Jean Richter

ELTABB Interview – Jean Richter

  • What do you enjoy most about teaching?

    I love the never ending variety and the ability to reinvent myself when I get bored or fed up. The fact that there is always something to learn about the students or how to teach is just great.

  • What has been your proudest or most exciting moment as an English teacher?

    A couple of years after I had started teaching, my boss at the school I was working in at the time (in Hamburg) asked me to be part of the in-house teacher training team that he wanted to form. My first reaction was to run, but after giving it some thought I knuckled down to learn about the various methodologies and did some courses at Pilgrims in Canterbury (paid for by my school). I then taught our other language teachers on our annual summer program for about 5 years. I also organised a once-a-month teachers’ skills meet-up/exchange workshop. I loved the buzz of having risen to the challenge and how it made my brain feel like it was too big for my skull.

  • What has been hardest?

    In my first few years as a teacher my knowledge of grammar was pitiful and I had nightmares about my students noticing that I was learning about the language at the same time they were.

  • Why did you make the career change and become a teacher?

    Many years before I went to Germany or started teaching I met an English teacher and just loved the stories he told me about his job. At the time it didn’t enter my mind that I’d be able to do anything like that but the stories stayed with me. Then after moving to Hamburg an advert in a newspaper for a CELTA course leapt out at me. I have never looked back!

  • Teaching can be a lot like gigging – being the centre of attention of an unforgiving audience. How does it compare to your busking experience (And did such experience help)?

    I have always loved “performing” and busking gave me a confidence that I still benefit from today. What both jobs have taught me is that if you’re good at what you do and are having fun people respond to you and want to share in it – and I love the connection that that brings about.

  • What charities did you work for?

    I did some voluntary work for an arts charity in London for a while and later got an office job in an organisation that worked with people with learning difficulties.

  • You’ve had an interesting and varied career path; with hindsight, have there been any consistent threads leading you towards English teaching?

    I think my enjoyment of forming a connection with people has been the consistent thread. In all the jobs I have done I have been part of a team in one way or another. Teaching English is like the icing on the cake.

  • Over your eighteen years teaching, have you noticed any changes in the field (such as technology or methodology)?

    Yes, the technology of course – I am quite a traditional paper-centered teacher so that often feels overwhelming. As far as methodology goes – the move from vocabulary/grammar to lexis has been profound, I think. Also the shift away from the teacher as being the source of all knowledge to putting the students at the center of their own learning has gained strength since I started.

  • Have you taught in any other countries (or would you like to)?

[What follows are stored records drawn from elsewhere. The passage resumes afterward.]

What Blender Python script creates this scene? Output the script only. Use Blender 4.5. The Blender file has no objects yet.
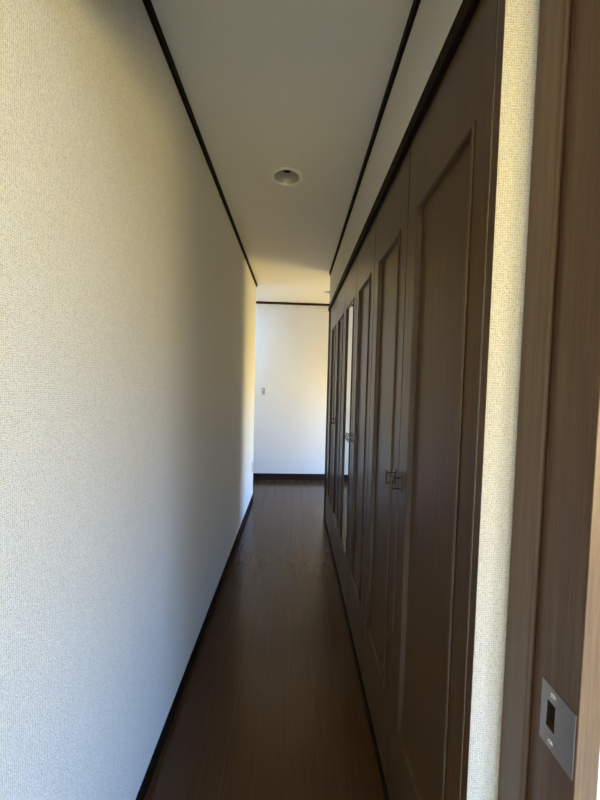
import bpy, bmesh, math
from mathutils import Matrix, Vector
C = bpy.context.scene
COL = C.collection
PI = math.pi

# ------------------------------------------------------------------ materials
def new_mat(name):
    m = bpy.data.materials.new(name); m.use_nodes = True
    nt = m.node_tree; b = nt.nodes['Principled BSDF']
    return m, nt, b
def coords(nt, scale=(1,1,1), rot=(0,0,0)):
    tc = nt.nodes.new('ShaderNodeTexCoord'); mp = nt.nodes.new('ShaderNodeMapping')
    mp.inputs['Scale'].default_value = scale; mp.inputs['Rotation'].default_value = rot
    nt.links.new(tc.outputs['Object'], mp.inputs['Vector']); return mp
def noise(nt, vec, scale, detail=3, rough=.55):
    n = nt.nodes.new('ShaderNodeTexNoise'); n.inputs['Scale'].default_value = scale
    n.inputs['Detail'].default_value = detail; n.inputs['Roughness'].default_value = rough
    nt.links.new(vec, n.inputs['Vector']); return n
def ramp(nt, fac, stops):
    r = nt.nodes.new('ShaderNodeValToRGB'); e = r.color_ramp.elements
    while len(e) < len(stops): e.new(.5)
    for i, (p, c) in enumerate(stops): e[i].position = p; e[i].color = (*c, 1)
    nt.links.new(fac, r.inputs['Fac']); return r
def bump(nt, b, h, strength, dist):
    n = nt.nodes.new('ShaderNodeBump'); n.inputs['Strength'].default_value = strength
    n.inputs['Distance'].default_value = dist
    nt.links.new(h, n.inputs['Height']); nt.links.new(n.outputs['Normal'], b.inputs['Normal'])
def mix(nt, a, b_, fac, mode='MULTIPLY'):
    n = nt.nodes.new('ShaderNodeMix'); n.data_type = 'RGBA'; n.blend_type = mode
    n.inputs['Factor'].default_value = fac
    nt.links.new(a, n.inputs['A']); nt.links.new(b_, n.inputs['B']); return n.outputs['Result']

def wallpaper(name, col, strength, period=.0040, low=.66):
    """woven paper: crossing threads broken up by noise, as height and as a faint tone"""
    m, nt, b = new_mat(name)
    mp = coords(nt)
    sep = nt.nodes.new('ShaderNodeSeparateXYZ'); nt.links.new(mp.outputs[0], sep.inputs[0])
    def M(op, a, b_=None, c=None):
        n = nt.nodes.new('ShaderNodeMath'); n.operation = op
        for i, q in enumerate((a, b_, c)):
            if q is None: continue
            if isinstance(q, (int, float)): n.inputs[i].default_value = q
            else: nt.links.new(q, n.inputs[i])
        return n.outputs[0]
    n1 = noise(nt, mp.outputs[0], 90, 3, .6); n2 = noise(nt, mp.outputs[0], 380, 2, .6)
    k = 2 * PI / period
    jit = M('MULTIPLY', n1.outputs['Fac'], 9.0)
    if 'ceiling' in name: u, v = sep.outputs['X'], sep.outputs['Y']
    else: u, v = M('ADD', sep.outputs['X'], sep.outputs['Y']), sep.outputs['Z']
    su = M('SINE', M('MULTIPLY_ADD', u, k, jit)); sv = M('SINE', M('MULTIPLY_ADD', v, k, jit))
    h = M('MULTIPLY_ADD', sv, .11, M('MULTIPLY_ADD', su, .09, M('MULTIPLY_ADD', n2.outputs['Fac'], 1.0, 0.0)))
    r = ramp(nt, h, [(.25, tuple(c * low for c in col)), (.56, col)])
    nt.links.new(r.outputs[0], b.inputs['Base Color'])
    b.inputs['Roughness'].default_value = .85
    b.inputs['Specular IOR Level'].default_value = .25
    bump(nt, b, h, strength, .0014)
    return m
def wood(name, dark, light, rough, axis='z', grain=1.0):
    m, nt, b = new_mat(name)
    s = {'z': (60, 60, 2.2), 'y': (60, 2.2, 60), 'x': (2.2, 60, 60)}[axis]
    mp = coords(nt, s)
    n = noise(nt, mp.outputs[0], 1.6, 5, .6); n2 = noise(nt, mp.outputs[0], 7, 3, .6)
    r = ramp(nt, n.outputs['Fac'], [(.3, dark), (.7, light)])
    r2 = ramp(nt, n2.outputs['Fac'], [(.35, (.72,)*3), (.6, (1,)*3)])
    nt.links.new(mix(nt, r.outputs[0], r2.outputs[0], .8), b.inputs['Base Color'])
    b.inputs['Roughness'].default_value = rough
    b.inputs['Specular IOR Level'].default_value = .5
    bump(nt, b, n2.outputs['Fac'], .4 * grain, .0006)
    return m
def plain(name, col, rough=.5, metal=0, spec=.5):
    m, nt, b = new_mat(name)
    mp = coords(nt); n = noise(nt, mp.outputs[0], 40, 3)
    r = ramp(nt, n.outputs['Fac'], [(.3, tuple(c * .93 for c in col)), (.7, col)])
    nt.links.new(r.outputs[0], b.inputs['Base Color'])
    b.inputs['Roughness'].default_value = rough; b.inputs['Metallic'].default_value = metal
    b.inputs['Specular IOR Level'].default_value = spec
    return m

WALL = wallpaper('wallpaper_woven_cream', (.84, .805, .72), .9)
CEIL = wallpaper('ceiling_paper', (.86, .795, .67), .35, .005, .9)
DOORW = wood('dark_stained_oak', (.052, .0265, .0115), (.104, .056, .024), .29)
TRIMW = wood('dark_trim_wood', (.009, .005, .0035), (.018, .010, .006), .6, 'y')
for q in (TRIMW, ): q.node_tree.nodes['Principled BSDF'].inputs['Specular IOR Level'].default_value = .05
TRIMX = wood('dark_trim_wood_cross', (.014, .007, .005), (.026, .014, .009), .6, 'x')
JAMBW = wood('brown_jamb_wood', (.080, .044, .025), (.130, .074, .041), .40)
BRIGHT = plain('polished_screw_steel', (.80, .77, .72), .25, 1)
STEEL = plain('brushed_strike_steel', (.44, .39, .36), .38, 1)
BLACKM = plain('dark_bronze_metal', (.12, .09, .065), .32, .9)
DARK = plain('dark_void', (.01, .009, .008), .8)
WHITE = plain('ivory_plastic', (.78, .74, .62), .35)
RING = plain('white_enamel', (.80, .77, .70), .3)
REFL = plain('satin_reflector', (.46, .45, .42), .45, .4)
ALU = plain('window_aluminium', (.35, .33, .31), .4, .7)
MIRR = plain('mirror_silver', (.93, .95, .94), .01, 1)

def floor_mat():
    m, nt, b = new_mat('dark_plank_floor')
    mp = coords(nt, (1, 1, 1), (0, 0, PI / 2))
    br = nt.nodes.new('ShaderNodeTexBrick')
    br.offset = .37; br.inputs['Scale'].default_value = 1
    br.inputs['Brick Width'].default_value = 1.82; br.inputs['Row Height'].default_value = .106
    br.inputs['Mortar Size'].default_value = .0014; br.inputs['Mortar Smooth'].default_value = .3
    br.inputs['Color1'].default_value = (.080, .036, .015, 1)
    br.inputs['Color2'].default_value = (.062, .028, .012, 1)
    br.inputs['Mortar'].default_value = (.028, .013, .007, 1)
    nt.links.new(mp.outputs[0], br.inputs['Vector'])
    mg = coords(nt, (60, 2.5, 60)); n = noise(nt, mg.outputs[0], 2, 5)
    r = ramp(nt, n.outputs['Fac'], [(.3, (.7,)*3), (.7, (1.1,)*3)])
    nt.links.new(mix(nt, br.outputs['Color'], r.outputs[0], 1), b.inputs['Base Color'])
    b.inputs['Specular IOR Level'].default_value = .45
    b.inputs['Specular Tint'].default_value = (1.0, .90, .80, 1)
    ro = nt.nodes.new('ShaderNodeMapRange'); ro.inputs['To Min'].default_value = .21; ro.inputs['To Max'].default_value = .55
    nt.links.new(br.outputs['Fac'], ro.inputs['Value']); nt.links.new(ro.outputs[0], b.inputs['Roughness'])
    return m
FLOOR = floor_mat()

TRIMX.node_tree.nodes['Principled BSDF'].inputs['Specular IOR Level'].default_value = .15
# ------------------------------------------------------------------ mesh helpers
def bx(bm, x0, x1, y0, y1, z0, z1):
    v = [bm.verts.new((x, y, z)) for x in (x0, x1) for y in (y0, y1) for z in (z0, z1)]
    for f in ((0,1,3,2), (4,6,7,5), (0,4,5,1), (2,3,7,6), (0,2,6,4), (1,5,7,3)):
        bm.faces.new([v[i] for i in f])
def BM(*boxes):
    bm = bmesh.new()
    for b in boxes: bx(bm, *b)
    return bm
def obj(name, bm, mat, parent=None, bevel=0, smooth=False, seg=2):
    me = bpy.data.meshes.new(name); bmesh.ops.recalc_face_normals(bm, faces=bm.faces)
    bm.to_mesh(me); bm.free(); me.materials.append(mat)
    o = bpy.data.objects.new(name, me); COL.objects.link(o)
    if parent is not None:
        o.parent = parent
        w = Vector((0, 0, 0)); q = parent
        while q is not None: w += q.location; q = q.parent
        me.transform(Matrix.Translation(-w))
    if smooth:
        for p in me.polygons: p.use_smooth = True
    if bevel:
        m = o.modifiers.new('bevel', 'BEVEL'); m.width = bevel; m.segments = seg; m.limit_method = 'ANGLE'
        m.harden_normals = False
    return o
def struct(name, bm, mat, parent=None, bevel=0):
    o = obj(name, bm, mat, parent, bevel)
    if parent is None: o['kind'] = 'structure'
    return o
def thing(name, label, cat, loc, group=None, kind=None):
    o = bpy.data.objects.new(name, None); COL.objects.link(o); o.location = loc
    o.empty_display_size = .1
    if label: o['label'] = label
    if cat: o['category'] = cat
    if group: o['group'] = group
    if kind: o['kind'] = kind
    return o
def loops(bm, rings, close_u=True, cap=False):
    """bridge successive vertex rings"""
    R = [[bm.verts.new(p) for p in r] for r in rings]
    n = len(R[0])
    for a, b in zip(R, R[1:]):
        for i in range(n):
            bm.faces.new([a[i], a[(i+1) % n], b[(i+1) % n], b[i]])
    if cap: bm.faces.new(R[-1])
    return R
def rect_ring(y0, y1, z0, z1, inset, x):
    return [(x, y0+inset, z0+inset), (x, y1-inset, z0+inset), (x, y1-inset, z1-inset), (x, y0+inset, z1-inset)]

# ------------------------------------------------------------------ dimensions
H = 2.40
XL, XR = -.4487, .321           # left wall face, closet / right wall face
YL, YR = 3.87, 3.385             # where the left wall and the closet run end
YE, YAW = 4.679, .0305          # end wall, slightly turned
ZT = 2.065                      # top of the closet head trim
XH0, XH1 = -1.6, 1.75            # far hall
NX0, NX1, NY = -1.1, 2.0, -2.4  # near room
YN = .446                       # near room side of the doorway wall
def ye(x): return YE + x * math.tan(YAW)

# ------------------------------------------------------------------ floor, ceiling
struct('floor', BM((XH0-.1, XH1+.1, .46, YE+.3, -.06, 0)), FLOOR)
BOUNCE = plain('pale_bounce_floor', (.62, .55, .36), .7)  # unseen near room floor, pale colour added to bounce light onto the ceiling
struct('floor', BM((NX0-.1, NX1+.1, NY-.1, .46, -.06, 0)), BOUNCE)

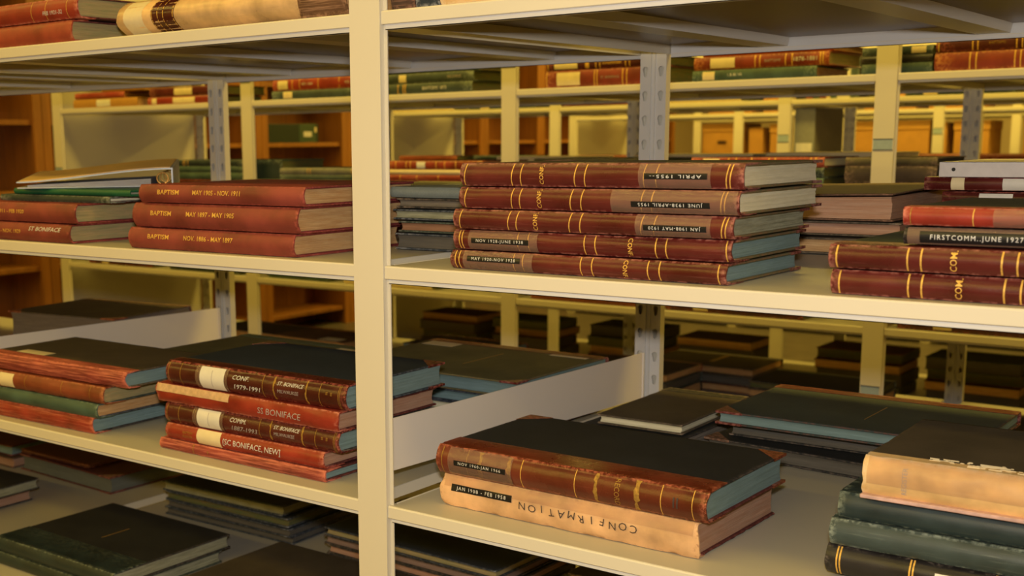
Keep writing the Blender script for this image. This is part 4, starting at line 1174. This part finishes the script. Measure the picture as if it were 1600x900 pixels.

    No, I haven’t but I’d like to – although other projects in my life might keep me here.

  • Oh no! You’ve been asked to teach a lesson in five minutes… What’s your go-to activity?

    What I’ve always got in my bag are slips of blank paper. I’d get the students to write notes or questions to pass around. The conversations that ensue and the wonderful mistakes that they make would give us enough fodder to fill a 90 minute lesson easily.